Top and right, which is always the best place to be

This all leads to the right had side of the model and a key principle. If the system is complex you distribute the cognition, but you centralise the decision making. You need a large human and machine sense making network in place so that you scan from multiple perspectives, but then you need to see the patterns of the whole and make decisions accordingly. Of course those decisions are not micro-decisions, they are about safe-to-fail experiments and the amplification or dampening of the results. They are about relaxing or strengthening constraints. But critically it is about sensing the whole not the parts. Complex adaptive systems are not capable of reduction to parts; it therefore follows that decisions cannot be delegated and aggregated per se. Autonomy of decision making within constraints is another matter, and of course visibility is only needed at the boundaries, so this is not about full transparency (which can damage decision making by making people over cautious) or sick stigma type accountability.

The key point here is disintermediation. While the leader is informed by the processes to the left of the model (and therefore communication is key and we had a lot of good stuff on visualisation), on the right the leader has to be intimately involved in the data itself.
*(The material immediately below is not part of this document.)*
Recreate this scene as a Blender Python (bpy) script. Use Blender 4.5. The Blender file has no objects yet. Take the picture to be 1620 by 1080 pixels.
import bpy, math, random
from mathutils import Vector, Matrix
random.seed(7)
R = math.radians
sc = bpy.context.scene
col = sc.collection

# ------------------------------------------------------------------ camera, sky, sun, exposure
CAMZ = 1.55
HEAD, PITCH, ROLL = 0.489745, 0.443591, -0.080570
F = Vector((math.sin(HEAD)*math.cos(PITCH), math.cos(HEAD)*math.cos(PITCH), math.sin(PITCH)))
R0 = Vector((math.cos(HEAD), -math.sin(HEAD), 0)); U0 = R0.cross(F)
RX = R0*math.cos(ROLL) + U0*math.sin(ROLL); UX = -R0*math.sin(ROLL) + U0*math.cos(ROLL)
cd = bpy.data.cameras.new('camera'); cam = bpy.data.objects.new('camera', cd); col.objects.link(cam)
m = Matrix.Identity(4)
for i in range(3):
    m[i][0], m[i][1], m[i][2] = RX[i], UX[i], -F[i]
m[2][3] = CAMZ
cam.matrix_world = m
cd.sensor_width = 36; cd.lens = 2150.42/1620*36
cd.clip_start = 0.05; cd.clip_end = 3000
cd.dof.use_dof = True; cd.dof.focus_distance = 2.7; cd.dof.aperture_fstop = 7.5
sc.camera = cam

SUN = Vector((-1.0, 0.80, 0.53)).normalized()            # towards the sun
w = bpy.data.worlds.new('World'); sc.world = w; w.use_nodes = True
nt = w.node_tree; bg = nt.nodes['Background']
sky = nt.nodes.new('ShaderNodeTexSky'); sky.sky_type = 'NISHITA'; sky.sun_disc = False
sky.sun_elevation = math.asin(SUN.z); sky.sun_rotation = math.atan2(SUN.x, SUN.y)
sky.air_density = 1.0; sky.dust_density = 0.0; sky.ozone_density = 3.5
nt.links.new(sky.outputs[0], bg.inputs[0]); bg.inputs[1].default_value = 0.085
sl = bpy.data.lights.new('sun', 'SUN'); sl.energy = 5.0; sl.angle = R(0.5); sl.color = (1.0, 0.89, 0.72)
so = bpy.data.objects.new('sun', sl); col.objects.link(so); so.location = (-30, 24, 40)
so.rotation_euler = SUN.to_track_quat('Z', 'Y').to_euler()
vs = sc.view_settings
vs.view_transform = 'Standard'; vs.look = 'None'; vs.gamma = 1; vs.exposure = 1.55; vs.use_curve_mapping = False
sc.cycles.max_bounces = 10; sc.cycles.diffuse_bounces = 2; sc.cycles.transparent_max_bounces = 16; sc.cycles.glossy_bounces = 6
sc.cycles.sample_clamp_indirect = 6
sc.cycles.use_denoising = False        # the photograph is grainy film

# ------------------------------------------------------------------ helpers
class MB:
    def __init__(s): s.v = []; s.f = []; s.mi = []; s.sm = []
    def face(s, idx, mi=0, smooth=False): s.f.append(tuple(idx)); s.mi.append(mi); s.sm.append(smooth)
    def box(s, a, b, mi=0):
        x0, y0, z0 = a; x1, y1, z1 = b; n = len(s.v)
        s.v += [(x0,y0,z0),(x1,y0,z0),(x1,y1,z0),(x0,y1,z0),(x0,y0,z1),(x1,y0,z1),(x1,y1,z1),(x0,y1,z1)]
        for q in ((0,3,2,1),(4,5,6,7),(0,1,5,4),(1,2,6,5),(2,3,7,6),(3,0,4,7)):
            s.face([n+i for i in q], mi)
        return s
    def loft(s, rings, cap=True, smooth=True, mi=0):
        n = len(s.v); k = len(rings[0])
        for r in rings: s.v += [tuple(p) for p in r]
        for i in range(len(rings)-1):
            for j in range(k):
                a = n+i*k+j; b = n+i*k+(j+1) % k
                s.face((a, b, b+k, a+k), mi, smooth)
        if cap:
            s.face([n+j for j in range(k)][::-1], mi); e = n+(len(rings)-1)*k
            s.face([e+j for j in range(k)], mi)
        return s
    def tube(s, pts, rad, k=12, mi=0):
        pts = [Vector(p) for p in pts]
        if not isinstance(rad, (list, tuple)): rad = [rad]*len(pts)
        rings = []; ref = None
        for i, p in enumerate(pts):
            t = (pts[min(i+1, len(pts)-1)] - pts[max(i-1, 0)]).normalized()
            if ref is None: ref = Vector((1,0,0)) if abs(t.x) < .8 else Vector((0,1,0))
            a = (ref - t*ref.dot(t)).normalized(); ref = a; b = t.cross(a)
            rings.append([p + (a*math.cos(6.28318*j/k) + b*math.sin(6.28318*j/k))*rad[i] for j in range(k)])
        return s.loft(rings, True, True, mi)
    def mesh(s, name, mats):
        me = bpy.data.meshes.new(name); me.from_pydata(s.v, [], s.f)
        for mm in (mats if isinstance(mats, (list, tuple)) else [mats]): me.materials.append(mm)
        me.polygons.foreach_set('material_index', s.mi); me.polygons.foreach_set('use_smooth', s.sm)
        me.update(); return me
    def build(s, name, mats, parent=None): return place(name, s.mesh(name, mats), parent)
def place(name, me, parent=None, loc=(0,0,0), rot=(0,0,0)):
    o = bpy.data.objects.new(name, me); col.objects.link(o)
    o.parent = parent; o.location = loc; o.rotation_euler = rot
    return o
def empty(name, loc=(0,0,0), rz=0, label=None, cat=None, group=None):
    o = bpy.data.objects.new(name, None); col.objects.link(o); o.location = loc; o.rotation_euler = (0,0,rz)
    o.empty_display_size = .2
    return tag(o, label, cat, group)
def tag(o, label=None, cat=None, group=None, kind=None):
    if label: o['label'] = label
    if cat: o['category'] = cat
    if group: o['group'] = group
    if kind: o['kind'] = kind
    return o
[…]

This aspect of self-discovery is key to the translation from attend to act. Seeing, attending and acting are separate processes. Good communication, especially communication that challenges perspective (which visualization does well) can create attention but action is a whole different ball game.

There is more to fill our here on how we make decisions, what type of decision support is necessary and the nature of the See-Attend-Act model of sense-making in practice, but that is for a future post. I’d also make it clear that this framework is a work in progress; ideas and questions welcome.